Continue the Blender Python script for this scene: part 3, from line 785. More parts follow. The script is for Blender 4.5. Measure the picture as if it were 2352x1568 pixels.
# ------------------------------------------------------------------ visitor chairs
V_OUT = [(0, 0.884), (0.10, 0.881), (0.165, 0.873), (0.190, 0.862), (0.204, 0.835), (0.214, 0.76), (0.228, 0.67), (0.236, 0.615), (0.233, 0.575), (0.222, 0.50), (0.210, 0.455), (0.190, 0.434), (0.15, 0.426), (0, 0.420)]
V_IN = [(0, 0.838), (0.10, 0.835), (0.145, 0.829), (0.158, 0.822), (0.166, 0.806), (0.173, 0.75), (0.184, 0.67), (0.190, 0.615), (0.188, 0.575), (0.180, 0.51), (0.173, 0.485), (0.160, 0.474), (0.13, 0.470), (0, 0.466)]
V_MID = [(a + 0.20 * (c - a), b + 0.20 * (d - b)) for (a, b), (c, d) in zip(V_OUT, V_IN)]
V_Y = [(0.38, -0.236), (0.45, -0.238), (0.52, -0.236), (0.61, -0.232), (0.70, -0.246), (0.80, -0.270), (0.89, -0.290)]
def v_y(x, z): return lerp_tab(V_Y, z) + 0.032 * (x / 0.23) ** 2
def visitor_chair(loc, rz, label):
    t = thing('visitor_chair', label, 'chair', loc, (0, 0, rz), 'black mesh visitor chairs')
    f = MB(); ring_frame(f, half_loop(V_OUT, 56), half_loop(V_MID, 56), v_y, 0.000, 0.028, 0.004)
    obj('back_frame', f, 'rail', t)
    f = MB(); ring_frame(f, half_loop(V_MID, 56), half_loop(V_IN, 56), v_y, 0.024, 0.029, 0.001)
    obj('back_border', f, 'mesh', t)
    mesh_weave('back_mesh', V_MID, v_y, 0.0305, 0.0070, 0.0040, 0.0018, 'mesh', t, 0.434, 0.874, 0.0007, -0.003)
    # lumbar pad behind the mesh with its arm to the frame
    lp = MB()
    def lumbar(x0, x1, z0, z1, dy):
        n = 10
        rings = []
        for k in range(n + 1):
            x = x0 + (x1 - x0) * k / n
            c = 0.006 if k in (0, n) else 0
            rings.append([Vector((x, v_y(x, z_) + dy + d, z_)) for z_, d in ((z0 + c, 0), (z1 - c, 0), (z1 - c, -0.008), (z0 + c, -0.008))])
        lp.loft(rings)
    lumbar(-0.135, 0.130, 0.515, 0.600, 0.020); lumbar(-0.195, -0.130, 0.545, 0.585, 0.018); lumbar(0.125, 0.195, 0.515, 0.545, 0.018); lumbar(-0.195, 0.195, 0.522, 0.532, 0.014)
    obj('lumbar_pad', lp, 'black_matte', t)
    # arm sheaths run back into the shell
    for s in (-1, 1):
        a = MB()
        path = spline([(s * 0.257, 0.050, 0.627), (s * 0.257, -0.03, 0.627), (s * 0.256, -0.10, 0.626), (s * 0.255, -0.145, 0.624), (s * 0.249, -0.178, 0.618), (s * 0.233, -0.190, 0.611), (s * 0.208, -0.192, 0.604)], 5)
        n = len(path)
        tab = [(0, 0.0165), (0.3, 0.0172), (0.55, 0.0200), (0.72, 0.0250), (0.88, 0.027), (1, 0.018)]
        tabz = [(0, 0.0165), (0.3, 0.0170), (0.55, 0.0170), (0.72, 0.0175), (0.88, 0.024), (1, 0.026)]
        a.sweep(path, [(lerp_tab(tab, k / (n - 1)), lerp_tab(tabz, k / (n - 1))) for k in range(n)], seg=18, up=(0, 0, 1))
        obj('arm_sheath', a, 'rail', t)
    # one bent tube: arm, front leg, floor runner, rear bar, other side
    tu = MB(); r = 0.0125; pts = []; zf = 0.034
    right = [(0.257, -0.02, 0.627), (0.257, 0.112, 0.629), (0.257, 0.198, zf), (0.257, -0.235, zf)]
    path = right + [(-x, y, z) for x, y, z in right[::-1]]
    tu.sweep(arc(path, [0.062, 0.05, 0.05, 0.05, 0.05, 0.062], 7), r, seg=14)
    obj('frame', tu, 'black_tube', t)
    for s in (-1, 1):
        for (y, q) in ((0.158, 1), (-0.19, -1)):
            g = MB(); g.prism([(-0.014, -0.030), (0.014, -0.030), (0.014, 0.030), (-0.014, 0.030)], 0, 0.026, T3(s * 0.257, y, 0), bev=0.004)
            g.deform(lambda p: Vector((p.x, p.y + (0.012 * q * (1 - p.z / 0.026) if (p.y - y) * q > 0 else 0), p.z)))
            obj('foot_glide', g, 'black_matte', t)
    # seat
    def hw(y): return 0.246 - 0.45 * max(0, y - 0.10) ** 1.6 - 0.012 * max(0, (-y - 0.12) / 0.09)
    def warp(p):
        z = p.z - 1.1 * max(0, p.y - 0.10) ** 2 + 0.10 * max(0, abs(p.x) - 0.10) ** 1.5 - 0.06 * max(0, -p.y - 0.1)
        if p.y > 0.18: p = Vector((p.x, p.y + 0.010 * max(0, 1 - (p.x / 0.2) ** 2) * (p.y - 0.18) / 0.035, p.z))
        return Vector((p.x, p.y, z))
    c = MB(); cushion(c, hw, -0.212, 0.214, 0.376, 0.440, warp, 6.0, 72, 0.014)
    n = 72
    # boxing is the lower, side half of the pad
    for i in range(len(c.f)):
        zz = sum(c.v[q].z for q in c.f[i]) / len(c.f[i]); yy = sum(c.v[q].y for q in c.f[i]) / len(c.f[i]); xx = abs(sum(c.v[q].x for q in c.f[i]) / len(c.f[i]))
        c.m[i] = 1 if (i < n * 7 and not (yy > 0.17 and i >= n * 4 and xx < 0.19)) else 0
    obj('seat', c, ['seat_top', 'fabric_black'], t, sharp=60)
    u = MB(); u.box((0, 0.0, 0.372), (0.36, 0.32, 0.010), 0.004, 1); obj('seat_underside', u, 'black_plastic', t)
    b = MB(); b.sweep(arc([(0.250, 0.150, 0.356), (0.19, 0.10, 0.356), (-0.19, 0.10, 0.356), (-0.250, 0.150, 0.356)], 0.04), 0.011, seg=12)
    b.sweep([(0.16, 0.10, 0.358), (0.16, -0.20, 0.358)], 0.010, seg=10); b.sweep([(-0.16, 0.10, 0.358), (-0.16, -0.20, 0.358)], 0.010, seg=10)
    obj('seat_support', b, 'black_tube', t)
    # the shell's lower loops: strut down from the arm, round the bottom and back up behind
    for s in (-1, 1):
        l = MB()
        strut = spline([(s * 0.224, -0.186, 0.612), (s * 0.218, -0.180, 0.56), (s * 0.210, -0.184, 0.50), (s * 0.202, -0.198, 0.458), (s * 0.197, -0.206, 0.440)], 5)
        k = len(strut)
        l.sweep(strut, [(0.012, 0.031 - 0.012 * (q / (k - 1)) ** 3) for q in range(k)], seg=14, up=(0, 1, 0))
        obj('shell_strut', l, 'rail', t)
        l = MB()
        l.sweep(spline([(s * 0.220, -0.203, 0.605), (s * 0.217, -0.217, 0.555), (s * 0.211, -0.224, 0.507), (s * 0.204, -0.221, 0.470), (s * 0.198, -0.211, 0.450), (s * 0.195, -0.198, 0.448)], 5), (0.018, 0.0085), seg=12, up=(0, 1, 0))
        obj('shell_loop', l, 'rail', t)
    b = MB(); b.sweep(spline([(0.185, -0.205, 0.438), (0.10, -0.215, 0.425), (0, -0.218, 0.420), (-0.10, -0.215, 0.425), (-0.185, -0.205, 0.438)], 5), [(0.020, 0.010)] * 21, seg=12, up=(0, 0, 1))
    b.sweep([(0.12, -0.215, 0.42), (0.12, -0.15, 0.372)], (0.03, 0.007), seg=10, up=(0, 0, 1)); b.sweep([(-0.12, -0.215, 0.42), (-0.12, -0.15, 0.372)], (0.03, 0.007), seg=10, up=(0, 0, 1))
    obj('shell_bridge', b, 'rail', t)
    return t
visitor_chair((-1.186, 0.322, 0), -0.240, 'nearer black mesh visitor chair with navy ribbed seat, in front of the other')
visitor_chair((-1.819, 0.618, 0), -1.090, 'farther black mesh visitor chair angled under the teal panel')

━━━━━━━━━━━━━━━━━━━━

**EXERCISE DESCRIPTION**
Using the listing above, pull out all lines that hold the word "from".

**IN RESPONSE**
Continue the Blender Python script for this scene: part 3, from line 785. More parts follow. The script is for Blender 4.5. Measure the picture as if it were 2352x1568 pixels.
    # the shell's lower loops: strut down from the arm, round the bottom and back up behind